William Ambrose Collins - a sexual deviant?
21-year-old Collins was hanged by Thomas and Albert Pierrepoint at 8.00 a.m. on Wednesday the 28th of October 1942 within the Condemned Suite that had been constructed at the end of Durham prison’s D wing. Collins weighed 140 lbs. but was described as muscular on the LPC4 form. Pierrepoint gave him a drop of 7’ 11” and this caused fracture dislocation of the upper cervical vertebrae and some damage to the soft tissues of the neck.
Collins who was a Merchant Navy apprentice, had been convicted of the murder of 24 year old Margaret Mary Rice in Cleremont Road, Town Moor, Newcastle upon Tyne in the early hours of Saturday the 13th of June 1942.
Margaret was a corporal in the WAAF and had gone with her husband of two months, Lt. Patrick Rice, to Newcastle Central station to see him off on his journey back to his base. It appears that she was observed to be alone by two young men having a coffee in the station buffet, after her husband’s train had departed.

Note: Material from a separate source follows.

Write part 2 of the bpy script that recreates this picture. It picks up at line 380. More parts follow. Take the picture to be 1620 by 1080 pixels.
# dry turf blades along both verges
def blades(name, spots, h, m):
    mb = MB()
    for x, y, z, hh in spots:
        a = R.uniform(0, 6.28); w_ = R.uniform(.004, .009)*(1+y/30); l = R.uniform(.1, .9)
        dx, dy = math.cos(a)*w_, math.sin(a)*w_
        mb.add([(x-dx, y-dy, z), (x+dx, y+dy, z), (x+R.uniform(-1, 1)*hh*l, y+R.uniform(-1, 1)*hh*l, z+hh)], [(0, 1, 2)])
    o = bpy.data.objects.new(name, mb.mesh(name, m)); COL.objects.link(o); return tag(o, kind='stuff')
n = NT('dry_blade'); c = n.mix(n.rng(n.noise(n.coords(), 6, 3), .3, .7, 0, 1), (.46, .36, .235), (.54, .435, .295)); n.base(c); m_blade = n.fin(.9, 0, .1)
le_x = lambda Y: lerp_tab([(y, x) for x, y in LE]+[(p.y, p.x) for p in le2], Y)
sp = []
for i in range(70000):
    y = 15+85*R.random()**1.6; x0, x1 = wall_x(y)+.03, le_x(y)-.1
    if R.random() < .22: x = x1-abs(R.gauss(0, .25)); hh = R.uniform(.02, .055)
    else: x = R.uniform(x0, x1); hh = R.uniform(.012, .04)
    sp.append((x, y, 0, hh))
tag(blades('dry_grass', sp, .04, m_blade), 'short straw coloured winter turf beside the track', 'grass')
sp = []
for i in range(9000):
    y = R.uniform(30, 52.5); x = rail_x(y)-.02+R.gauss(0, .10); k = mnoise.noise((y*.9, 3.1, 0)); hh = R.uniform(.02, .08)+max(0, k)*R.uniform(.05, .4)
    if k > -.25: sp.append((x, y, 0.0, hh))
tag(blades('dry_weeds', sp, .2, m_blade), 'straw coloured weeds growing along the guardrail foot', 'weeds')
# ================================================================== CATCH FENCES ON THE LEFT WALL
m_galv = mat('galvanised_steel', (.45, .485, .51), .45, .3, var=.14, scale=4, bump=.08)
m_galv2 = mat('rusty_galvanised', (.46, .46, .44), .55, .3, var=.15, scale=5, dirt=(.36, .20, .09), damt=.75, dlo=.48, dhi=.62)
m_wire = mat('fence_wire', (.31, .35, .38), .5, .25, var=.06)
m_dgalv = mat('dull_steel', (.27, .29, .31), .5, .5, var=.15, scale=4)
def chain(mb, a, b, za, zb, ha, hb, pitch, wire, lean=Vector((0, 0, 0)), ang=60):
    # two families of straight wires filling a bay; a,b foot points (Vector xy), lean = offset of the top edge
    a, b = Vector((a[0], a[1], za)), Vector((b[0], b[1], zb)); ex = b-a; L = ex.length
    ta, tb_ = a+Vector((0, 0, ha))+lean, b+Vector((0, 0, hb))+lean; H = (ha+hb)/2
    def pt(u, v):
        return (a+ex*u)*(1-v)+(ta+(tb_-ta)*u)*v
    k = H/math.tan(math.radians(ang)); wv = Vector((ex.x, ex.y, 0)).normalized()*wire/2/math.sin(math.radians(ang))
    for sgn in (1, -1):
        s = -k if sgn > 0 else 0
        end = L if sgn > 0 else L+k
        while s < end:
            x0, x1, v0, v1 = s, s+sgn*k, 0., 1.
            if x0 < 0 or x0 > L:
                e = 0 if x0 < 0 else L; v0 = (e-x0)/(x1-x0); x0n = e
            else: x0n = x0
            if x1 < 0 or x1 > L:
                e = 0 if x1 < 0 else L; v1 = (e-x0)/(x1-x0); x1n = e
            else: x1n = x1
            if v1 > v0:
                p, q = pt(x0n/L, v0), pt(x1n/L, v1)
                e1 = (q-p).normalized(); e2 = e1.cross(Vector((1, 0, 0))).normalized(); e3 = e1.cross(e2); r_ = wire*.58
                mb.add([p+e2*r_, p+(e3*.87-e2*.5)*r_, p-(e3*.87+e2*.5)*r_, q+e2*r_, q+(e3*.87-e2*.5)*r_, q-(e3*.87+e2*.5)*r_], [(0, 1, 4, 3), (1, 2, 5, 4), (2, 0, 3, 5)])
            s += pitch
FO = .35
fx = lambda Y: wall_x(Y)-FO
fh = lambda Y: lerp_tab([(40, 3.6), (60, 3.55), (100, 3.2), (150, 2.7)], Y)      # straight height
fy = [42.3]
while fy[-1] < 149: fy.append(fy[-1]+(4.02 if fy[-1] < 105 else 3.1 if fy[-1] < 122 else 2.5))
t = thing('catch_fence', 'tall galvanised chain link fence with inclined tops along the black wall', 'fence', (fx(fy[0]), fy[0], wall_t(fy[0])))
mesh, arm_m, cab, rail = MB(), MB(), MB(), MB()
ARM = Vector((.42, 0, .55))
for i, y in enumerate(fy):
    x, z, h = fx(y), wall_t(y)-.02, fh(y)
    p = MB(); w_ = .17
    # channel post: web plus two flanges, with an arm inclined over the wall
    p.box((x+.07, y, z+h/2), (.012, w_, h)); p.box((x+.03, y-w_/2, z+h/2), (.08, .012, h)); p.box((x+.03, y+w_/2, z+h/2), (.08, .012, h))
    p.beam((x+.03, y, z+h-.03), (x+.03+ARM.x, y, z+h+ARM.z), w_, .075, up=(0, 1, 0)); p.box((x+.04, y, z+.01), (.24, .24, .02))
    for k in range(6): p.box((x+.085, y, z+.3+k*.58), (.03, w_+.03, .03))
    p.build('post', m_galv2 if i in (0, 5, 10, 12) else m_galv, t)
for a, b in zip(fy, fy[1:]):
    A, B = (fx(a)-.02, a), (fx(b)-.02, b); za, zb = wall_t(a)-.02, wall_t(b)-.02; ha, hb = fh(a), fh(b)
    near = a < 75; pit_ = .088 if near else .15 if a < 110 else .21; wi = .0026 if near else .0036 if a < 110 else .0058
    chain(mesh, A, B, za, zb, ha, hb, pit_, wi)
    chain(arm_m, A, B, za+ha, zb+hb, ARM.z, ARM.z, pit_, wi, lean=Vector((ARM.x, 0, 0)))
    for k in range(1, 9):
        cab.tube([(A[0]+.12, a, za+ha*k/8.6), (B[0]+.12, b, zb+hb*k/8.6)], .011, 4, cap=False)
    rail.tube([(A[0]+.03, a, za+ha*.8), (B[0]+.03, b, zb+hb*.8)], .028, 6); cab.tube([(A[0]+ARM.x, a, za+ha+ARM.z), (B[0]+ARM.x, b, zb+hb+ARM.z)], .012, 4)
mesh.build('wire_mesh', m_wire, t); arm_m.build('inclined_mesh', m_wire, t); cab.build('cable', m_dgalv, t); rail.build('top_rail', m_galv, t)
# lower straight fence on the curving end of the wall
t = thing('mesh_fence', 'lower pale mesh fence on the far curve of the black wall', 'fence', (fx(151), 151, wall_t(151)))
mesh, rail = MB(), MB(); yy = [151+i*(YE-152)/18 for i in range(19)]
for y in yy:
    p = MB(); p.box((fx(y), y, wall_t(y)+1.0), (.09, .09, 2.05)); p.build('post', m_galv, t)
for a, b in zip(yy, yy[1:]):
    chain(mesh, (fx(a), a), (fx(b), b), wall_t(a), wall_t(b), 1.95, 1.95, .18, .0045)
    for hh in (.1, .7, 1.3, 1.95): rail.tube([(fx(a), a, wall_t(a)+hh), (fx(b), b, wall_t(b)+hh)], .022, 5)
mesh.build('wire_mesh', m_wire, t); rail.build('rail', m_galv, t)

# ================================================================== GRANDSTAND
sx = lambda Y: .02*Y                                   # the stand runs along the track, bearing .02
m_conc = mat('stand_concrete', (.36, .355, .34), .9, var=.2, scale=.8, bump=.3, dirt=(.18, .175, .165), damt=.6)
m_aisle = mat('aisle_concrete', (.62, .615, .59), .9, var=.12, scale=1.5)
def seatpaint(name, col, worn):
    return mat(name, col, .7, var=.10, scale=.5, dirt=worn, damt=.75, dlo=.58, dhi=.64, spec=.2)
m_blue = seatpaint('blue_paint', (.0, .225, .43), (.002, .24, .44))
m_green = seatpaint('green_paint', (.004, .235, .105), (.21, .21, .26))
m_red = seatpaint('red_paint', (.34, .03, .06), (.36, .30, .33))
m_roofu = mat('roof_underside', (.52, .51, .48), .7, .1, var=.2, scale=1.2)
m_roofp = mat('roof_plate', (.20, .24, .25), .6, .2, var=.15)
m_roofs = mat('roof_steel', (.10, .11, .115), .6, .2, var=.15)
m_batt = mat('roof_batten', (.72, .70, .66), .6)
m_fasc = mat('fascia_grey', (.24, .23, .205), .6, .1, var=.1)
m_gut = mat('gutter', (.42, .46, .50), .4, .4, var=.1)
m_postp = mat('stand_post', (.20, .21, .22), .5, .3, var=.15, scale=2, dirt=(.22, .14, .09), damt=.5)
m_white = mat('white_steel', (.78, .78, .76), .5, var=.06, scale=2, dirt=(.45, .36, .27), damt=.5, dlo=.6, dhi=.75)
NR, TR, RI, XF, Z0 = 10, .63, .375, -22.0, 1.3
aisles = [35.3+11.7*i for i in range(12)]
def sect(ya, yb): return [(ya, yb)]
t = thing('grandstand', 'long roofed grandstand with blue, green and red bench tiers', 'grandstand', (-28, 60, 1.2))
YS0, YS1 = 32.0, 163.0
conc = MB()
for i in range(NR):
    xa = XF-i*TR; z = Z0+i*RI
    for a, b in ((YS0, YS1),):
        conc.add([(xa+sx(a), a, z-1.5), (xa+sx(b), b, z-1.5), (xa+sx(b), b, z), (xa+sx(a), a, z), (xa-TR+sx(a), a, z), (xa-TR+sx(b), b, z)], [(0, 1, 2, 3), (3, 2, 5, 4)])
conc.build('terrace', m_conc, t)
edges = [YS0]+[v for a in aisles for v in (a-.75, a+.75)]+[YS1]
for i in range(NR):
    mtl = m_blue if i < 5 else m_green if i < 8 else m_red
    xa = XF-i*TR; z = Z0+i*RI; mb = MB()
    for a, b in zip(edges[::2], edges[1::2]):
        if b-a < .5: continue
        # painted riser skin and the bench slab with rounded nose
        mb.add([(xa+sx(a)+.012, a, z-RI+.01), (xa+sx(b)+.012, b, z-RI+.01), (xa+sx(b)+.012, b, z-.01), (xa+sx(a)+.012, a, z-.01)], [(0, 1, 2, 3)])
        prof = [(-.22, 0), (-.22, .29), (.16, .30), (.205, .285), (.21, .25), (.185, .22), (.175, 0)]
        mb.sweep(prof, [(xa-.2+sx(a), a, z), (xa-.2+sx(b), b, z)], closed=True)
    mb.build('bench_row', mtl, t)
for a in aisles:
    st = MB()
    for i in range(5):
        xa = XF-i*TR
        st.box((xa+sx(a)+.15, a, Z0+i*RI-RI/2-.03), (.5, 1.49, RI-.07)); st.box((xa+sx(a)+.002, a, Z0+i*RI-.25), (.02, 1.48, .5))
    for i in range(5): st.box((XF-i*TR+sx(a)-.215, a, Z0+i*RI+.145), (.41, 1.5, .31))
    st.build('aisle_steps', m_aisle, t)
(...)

The following morning her body was discovered by James Jones, a milkman, on the grass verge between No.’s 22 and 23 Cleremont Road. She had been battered to death and her clothes had been pulled up leaving her virtually naked. Police found two pieces of the vulcanite handgrip from a revolver near the body, which appeared to have come from the murder weapon.
Collins visited the police station a few days later on the grounds that he had been in the area of the murder on that day and lived close by, in Framlington Place. He gave the police a detailed statement of his movements on the day. He and his friend Edward Morgan had gone for a drink in the Royal Oak pub on the Friday night and had ended up at the railway station buffet to get a coffee.
Morgan was able to confirm the story but told police that he had sold Collins a Webley revolver that evening. Police searched Collins’ house where they discovered the gun and immediately noted that part of the handle had been broken off. The two pieces that they already had fitted perfectly. Collins was therefore charged with the murder.
He was tried at Newcastle on the 26th and 27th of August before Mr. Justice Cassells.
The prosecution would claim that he was a sexual deviant and had returned to the scene to collect a trophy of the victim. His defence was that he had sustained a head injury in a cycling accident and this had led to mental problems and that he was under the influence of drink. It took the jury just 20 minutes to reach a guilty verdict.
The appeal was heard before the Lord Chief Justice and Justices Asquith and Tucker and dismissed on the 13th of October.